● **GIVEN INFORMATION**
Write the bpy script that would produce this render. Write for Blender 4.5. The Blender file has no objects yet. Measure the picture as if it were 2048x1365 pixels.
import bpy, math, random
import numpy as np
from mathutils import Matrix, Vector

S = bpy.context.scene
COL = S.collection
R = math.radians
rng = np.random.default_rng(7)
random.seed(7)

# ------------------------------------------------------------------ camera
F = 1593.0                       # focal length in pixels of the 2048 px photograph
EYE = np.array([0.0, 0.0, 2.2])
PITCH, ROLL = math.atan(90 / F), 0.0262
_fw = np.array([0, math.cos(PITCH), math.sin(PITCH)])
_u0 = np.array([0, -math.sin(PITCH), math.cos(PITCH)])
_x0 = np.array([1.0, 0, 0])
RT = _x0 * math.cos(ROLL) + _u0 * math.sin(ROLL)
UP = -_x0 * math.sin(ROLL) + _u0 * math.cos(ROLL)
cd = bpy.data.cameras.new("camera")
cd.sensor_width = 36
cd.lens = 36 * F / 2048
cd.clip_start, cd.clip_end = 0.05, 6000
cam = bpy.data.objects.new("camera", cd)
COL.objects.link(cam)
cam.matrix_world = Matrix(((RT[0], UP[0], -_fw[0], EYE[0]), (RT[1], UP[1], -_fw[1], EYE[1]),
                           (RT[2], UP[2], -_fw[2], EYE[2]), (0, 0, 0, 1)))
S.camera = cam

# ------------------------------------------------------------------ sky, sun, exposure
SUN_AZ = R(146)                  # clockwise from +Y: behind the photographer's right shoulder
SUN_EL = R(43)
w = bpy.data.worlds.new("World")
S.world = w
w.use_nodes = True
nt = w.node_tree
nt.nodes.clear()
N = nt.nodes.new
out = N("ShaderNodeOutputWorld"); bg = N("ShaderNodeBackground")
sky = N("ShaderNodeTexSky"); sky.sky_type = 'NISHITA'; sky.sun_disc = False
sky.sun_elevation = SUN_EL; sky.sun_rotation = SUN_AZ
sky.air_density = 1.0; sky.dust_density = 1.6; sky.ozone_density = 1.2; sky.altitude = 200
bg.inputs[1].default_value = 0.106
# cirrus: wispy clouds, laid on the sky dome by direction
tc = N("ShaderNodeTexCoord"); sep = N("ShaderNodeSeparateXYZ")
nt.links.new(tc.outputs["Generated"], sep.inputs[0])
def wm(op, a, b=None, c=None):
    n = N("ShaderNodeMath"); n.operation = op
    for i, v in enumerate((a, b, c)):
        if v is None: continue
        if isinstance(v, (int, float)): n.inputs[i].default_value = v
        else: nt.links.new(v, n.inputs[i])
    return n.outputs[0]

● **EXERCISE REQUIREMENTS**
Set down, exactly as written, each line of the data from its opening line through the one containing "random.seed(7)". Output nothing more.

● **PROBLEM SOLUTION**
Write the bpy script that would produce this render. Write for Blender 4.5. The Blender file has no objects yet. Measure the picture as if it were 2048x1365 pixels.
import bpy, math, random
import numpy as np
from mathutils import Matrix, Vector

S = bpy.context.scene
COL = S.collection
R = math.radians
rng = np.random.default_rng(7)
random.seed(7)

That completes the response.